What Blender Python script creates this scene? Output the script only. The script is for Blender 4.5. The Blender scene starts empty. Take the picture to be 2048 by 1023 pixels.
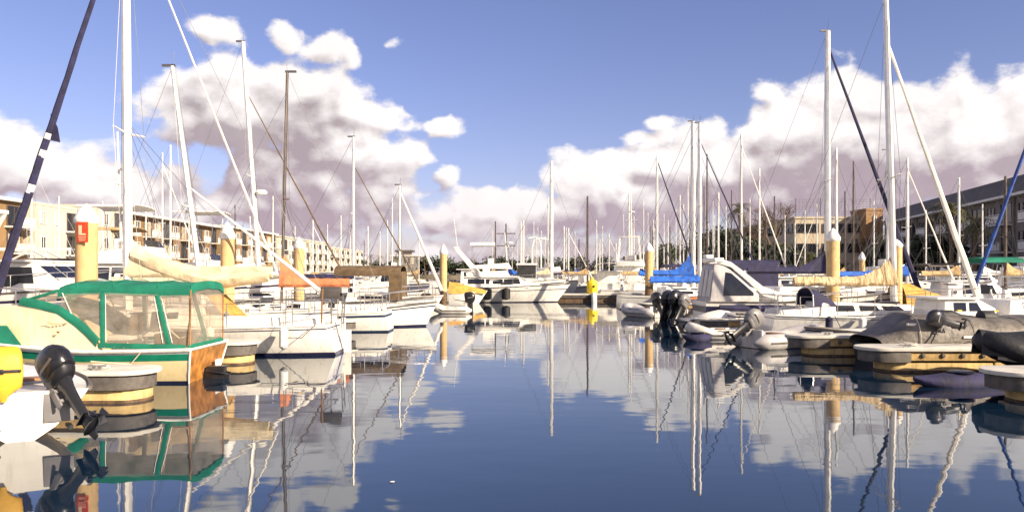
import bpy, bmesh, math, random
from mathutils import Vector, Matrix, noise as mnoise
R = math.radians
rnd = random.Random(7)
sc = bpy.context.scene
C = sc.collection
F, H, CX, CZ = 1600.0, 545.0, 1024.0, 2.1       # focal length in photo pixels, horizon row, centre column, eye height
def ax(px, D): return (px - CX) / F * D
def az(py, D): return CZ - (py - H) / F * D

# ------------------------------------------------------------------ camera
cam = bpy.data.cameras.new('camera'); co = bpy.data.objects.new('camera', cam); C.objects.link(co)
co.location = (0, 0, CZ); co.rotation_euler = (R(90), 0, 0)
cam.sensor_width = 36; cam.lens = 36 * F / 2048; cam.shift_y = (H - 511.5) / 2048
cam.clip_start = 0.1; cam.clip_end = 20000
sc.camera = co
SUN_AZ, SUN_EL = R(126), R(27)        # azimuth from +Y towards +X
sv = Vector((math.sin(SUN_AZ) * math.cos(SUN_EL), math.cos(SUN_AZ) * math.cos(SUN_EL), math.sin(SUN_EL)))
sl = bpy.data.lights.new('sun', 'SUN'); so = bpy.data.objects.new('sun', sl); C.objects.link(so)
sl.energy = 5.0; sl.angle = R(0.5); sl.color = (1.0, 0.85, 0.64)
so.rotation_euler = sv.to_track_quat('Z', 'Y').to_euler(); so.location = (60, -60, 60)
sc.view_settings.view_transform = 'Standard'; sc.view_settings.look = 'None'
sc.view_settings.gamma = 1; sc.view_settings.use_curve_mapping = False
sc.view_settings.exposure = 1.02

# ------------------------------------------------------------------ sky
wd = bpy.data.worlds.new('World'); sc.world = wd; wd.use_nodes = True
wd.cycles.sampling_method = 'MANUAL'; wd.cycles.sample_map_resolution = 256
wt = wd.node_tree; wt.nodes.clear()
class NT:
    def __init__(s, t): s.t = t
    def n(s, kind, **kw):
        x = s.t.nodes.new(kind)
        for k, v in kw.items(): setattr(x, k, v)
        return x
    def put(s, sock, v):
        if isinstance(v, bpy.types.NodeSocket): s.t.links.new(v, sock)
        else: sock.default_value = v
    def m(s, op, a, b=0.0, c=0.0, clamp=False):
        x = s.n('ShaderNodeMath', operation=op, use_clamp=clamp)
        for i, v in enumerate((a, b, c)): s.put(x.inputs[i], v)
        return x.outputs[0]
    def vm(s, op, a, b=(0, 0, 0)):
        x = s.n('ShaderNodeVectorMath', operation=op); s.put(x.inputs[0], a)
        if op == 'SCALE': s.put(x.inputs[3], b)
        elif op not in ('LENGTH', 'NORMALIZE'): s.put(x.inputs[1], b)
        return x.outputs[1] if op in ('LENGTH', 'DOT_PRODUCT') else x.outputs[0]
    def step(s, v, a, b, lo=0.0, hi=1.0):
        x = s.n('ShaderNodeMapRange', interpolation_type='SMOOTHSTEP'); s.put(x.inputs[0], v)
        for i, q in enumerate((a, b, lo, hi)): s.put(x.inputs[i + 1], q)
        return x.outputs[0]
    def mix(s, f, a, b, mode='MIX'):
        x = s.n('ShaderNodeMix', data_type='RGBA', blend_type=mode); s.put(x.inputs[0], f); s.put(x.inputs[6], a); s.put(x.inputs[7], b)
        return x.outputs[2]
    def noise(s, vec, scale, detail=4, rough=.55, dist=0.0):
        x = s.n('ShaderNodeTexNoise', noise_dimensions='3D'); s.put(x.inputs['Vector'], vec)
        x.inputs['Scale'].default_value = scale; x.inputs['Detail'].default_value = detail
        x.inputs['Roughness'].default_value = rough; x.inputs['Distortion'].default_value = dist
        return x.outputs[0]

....

Copy exactly the lines running from the beginning of the listing through the line that has "def az(py, D): return CZ - (py - H) / F * D". Drop the pictures.

What Blender Python script creates this scene? Output the script only. The script is for Blender 4.5. The Blender scene starts empty. Take the picture to be 2048 by 1023 pixels.
import bpy, bmesh, math, random
from mathutils import Vector, Matrix, noise as mnoise
R = math.radians
rnd = random.Random(7)
sc = bpy.context.scene
C = sc.collection
F, H, CX, CZ = 1600.0, 545.0, 1024.0, 2.1       # focal length in photo pixels, horizon row, centre column, eye height
def ax(px, D): return (px - CX) / F * D
def az(py, D): return CZ - (py - H) / F * D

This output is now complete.